過去を知ることは未来を読むための羅針盤になる。この連載を開始した本誌3月号で筆者はこう書いた。
「トランプ大統領は、政治ショーでの利用価値がなくなれば『あとはお好きに』とUSスチールを放り出し、石破首相が訪米する頃には『日本製鉄の投資を歓迎する』と手のひらを返しているかも知れない」(「日本製鉄に立ちはだかる鉄鋼王(カーネギー)の栄光」)
6月13日、ドナルド・トランプ大統領は、バイデン前大統領が「日本製鉄によるUSスチールの買収を禁止する」とした大統領令を修正する大統領令に署名した。日本製鉄が米政府との間で国家安全保障協定を締結すれば買収計画を承認するという判断を示したことになる。
続いて6月18日、日本製鉄によるUSスチールの買収が完了した。
予想より4ヶ月ほど遅れたが、トランプ大統領は見事に手のひらを返した。筆者がそれを予測したのは、第1期のトランプ政権で商務長官を務めた「元祖ハゲタカ」、ウィルバー・ロス氏に近い筋が、筆者にこう語ったからだ。

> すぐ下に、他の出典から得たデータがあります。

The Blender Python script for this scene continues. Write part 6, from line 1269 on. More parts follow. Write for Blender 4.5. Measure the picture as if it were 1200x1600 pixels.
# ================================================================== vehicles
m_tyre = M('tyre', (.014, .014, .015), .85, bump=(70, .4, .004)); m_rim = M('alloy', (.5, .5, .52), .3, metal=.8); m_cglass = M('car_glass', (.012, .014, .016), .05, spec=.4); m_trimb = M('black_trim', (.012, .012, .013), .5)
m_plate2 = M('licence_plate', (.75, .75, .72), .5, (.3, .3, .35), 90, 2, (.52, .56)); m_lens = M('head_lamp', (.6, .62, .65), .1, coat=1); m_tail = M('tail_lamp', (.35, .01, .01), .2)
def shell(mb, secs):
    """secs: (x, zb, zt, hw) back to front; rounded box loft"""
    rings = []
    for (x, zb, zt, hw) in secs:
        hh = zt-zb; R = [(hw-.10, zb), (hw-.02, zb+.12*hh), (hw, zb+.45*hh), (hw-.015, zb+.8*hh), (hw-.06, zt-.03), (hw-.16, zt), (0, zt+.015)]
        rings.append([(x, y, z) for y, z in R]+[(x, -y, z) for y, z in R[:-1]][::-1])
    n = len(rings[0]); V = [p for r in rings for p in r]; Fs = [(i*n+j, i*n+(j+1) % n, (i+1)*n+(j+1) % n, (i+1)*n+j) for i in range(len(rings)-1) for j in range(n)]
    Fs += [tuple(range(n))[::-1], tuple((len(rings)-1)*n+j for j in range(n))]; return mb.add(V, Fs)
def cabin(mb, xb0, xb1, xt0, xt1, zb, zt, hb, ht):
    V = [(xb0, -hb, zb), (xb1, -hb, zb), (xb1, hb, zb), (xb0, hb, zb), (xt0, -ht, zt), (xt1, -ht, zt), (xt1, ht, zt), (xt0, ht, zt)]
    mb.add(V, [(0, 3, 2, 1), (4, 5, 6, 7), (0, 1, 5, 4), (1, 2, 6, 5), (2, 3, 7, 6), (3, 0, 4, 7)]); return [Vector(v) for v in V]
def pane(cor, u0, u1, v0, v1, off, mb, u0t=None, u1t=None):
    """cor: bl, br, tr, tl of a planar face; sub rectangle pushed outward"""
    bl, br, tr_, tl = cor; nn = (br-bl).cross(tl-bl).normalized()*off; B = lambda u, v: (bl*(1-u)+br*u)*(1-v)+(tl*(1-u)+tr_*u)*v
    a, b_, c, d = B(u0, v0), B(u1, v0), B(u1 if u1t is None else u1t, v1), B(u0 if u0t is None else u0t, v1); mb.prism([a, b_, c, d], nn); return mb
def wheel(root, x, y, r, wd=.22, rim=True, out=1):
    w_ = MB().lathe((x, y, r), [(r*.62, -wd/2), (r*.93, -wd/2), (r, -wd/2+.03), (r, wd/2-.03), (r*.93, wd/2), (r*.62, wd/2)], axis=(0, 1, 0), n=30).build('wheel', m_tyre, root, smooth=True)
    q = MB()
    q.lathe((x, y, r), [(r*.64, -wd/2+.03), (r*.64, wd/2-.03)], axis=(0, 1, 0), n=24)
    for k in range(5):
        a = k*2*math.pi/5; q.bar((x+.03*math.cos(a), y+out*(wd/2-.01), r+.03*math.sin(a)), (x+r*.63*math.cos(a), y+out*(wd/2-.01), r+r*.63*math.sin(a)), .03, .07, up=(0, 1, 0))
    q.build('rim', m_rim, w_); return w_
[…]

「ドナルドは大統領選で有利だと思ったから『日本製鉄とUSスチールのディールを阻止する』と言った。しかし当選してしまえば話は別だ。ギリギリまで『阻止する』と言い続けることで日本製鉄が条件を引き上げれば、それも良し。別の会社がUSスチールに対してもっと良い条件を提示してくるのなら、それも良し」
足元を見られた日本製鉄
トランプ大統領の本質はビジネスマンだ。判断は常に「損か得か」が基準になる。最初にビーンボール(危険球)まがいの高い条件を突きつけてから、「ディール(取引)」によって落とし所を探るのがビジネスマンの常套手段である。今回のビーンボールは「買収阻止」だった。